According to AccuWeather.com New York will be very hot today, with temperatures ranging 67 to 86 degrees Fahrenheit, 10 to 12 above average. Tomorrow will also be mostly sunny, though an afternoon thunderstorm is possible, which will not impact readings very much. Wednesday will be quite cooler, with highs in the upper 60s, several degrees short of usual for this time of year. The slightly below-average temps will stay through the end of the week and into June.
Boston is also set heat today, with temperatures 10-15 degrees above average, at 60 to 84 Fahrenheit. Tomorrow will bring a sizable decline in readings, which will be largely normal.
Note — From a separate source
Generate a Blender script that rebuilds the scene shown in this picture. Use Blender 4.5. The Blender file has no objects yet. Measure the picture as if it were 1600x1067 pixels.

Wednesday and Thursday will be quite cooler, with temps ranging 52-65 degrees. The weather will normalize into the weekend and next week, when more heat is to be expected.
The weather over Chicago will be similar to that of the East Coast, with temperatures several degrees above normal today and tomorrow, and a sizable drop midweek. Over the weekend readings will range 55 to 73, which is on-par with the average.
On the West Coast, Los Angeles will be slightly warmer than usual through this week, with highs in the upper 70s and low 80s. The first half of next week will be hotter, with highs in the upper 80s.
Last Thursday, the EIA released its weekly report on natural gas storage levels in the US for the week through May 16. The report showed that supplies of the blue fuel had added 106 billion cubic feet (bcf), exceeding expectations of 100-103 bcf growth. The figure records the biggest weekly gain since June 2013, and is 16 bcf above the 5-year average increase for the week.
However, stocks still need to recover more than 2.5 trillion cubic feet in order to restore pre-winter levels before November. This equals an average of more than 100 bcf gains each week till then, and as summer season sets in, such growth might be hard to achieve.
Shale gas production is peaking, but power demand will be inevitably growing, as air conditioners are put to work for the hot summer months ahead.